Notons aussi la présence forte de l’Éducation nationale avec des personnels détachés, un conseil pédagogique. Bien sûr le soutien de la Région, du Département dans le cadre de l’EPCC (Établissement public de coopération culturelle).
2025, l’acte II du Mémorial
Parce qu’en 10 ans, les publics ont changé, notamment les jeunes qui ont de nouvelles attentes. Parce que la connaissance historique a considérablement progressé, le Mémorial entame une nouvelle histoire avec toujours l’objectif de documenter, archiver le présent pour demain, pour transmettre.
Parmi les nouveautés citons, le 5 décembre 2025, un concours d’éloquence avec Robert Badinter pour parrain.
Le gros morceau sera la refonte scénographique de la salle des expositions permanentes en adaptant les contenus scientifiques et en renforçant le niveau d’accueil pour chaque public : présentoirs à hauteur d’enfant, îlots thématiques dispersés, grandes photos de témoins au fond. Modification aussi de la rampe d’accès où le public rencontrera des visages, des regards. Une première livraison des travaux est prévue en juin 2026.
Un outil essentiel
C’est avec beaucoup d’attention que nous suivons ce qui se fait au Mémorial. Se souvenir, transmettre, notamment en direction des jeunes générations, est indispensable pour connaître et analyser le présent. Céline Sala-Pons a pu, avec raison, utiliser le mot de « dérangeant » pour qualifier ce travail scientifique. Les récents propos inqualifiables d’un député RN à l’égard de la structure accusée d’être un « haut lieu du wokisme » sont un signe inquiétant. Accusation aussi ignoble qu’absurde, l’extrême droite est passée maître dans la falsification de l’histoire, dans les fakes news.
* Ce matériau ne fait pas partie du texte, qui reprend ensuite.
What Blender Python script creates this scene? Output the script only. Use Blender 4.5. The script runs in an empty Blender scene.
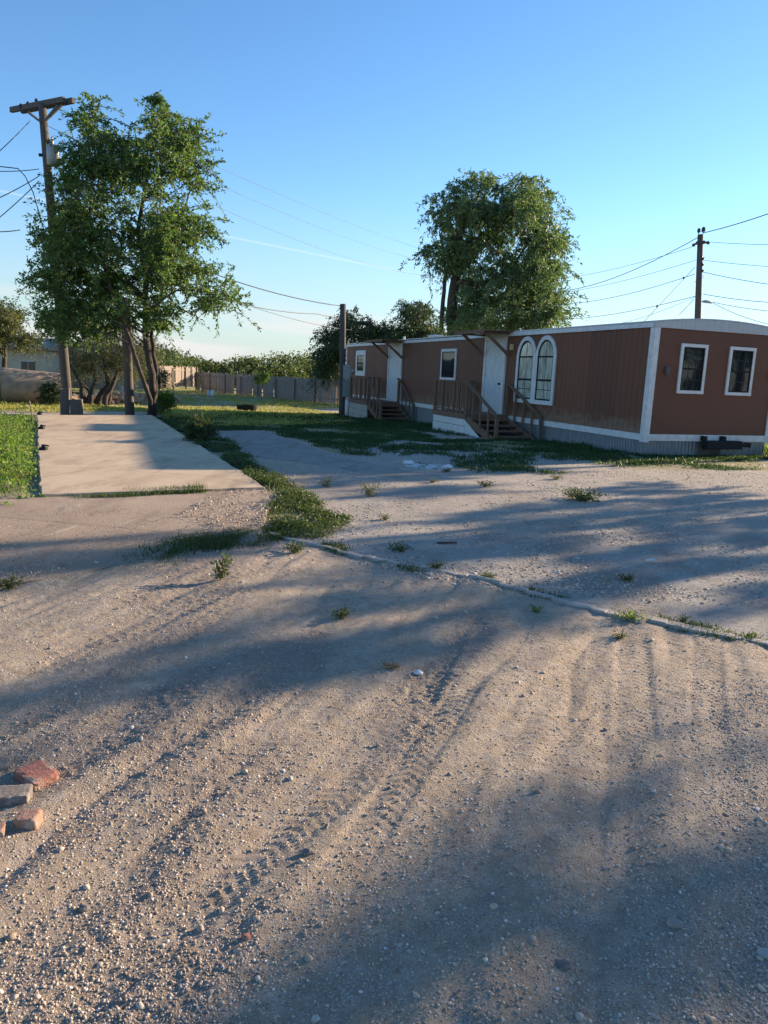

Au Mémorial, on est confronté aux séismes qui ont marqué l’histoire de notre pays, on les touche du doigt, on a accès aux témoignages, aux analyses d’historiens…
Au public de se faire son opinion.
Dans le camp de Rivesaltes, entre 1941 et 1966, ont été enfermés Républicains espagnols, Juifs, Harkis, Tziganes… des « indésirables. » Tant d’années plus tard pourtant, le rejet de l’autre, de l’immigré est toujours là, il se trouve toujours des gens pour en taxer d’autres d’indésirables, parfois au plus haut niveau de l’État.
Tant d’années plus tard, on n’en a pas fini avec les camps ; Gaza, le Soudan… illustrent l’atroce répétition des horreurs de l’histoire.
C’est pour cela que le Mémorial est essentiel et mérite tout notre soutien.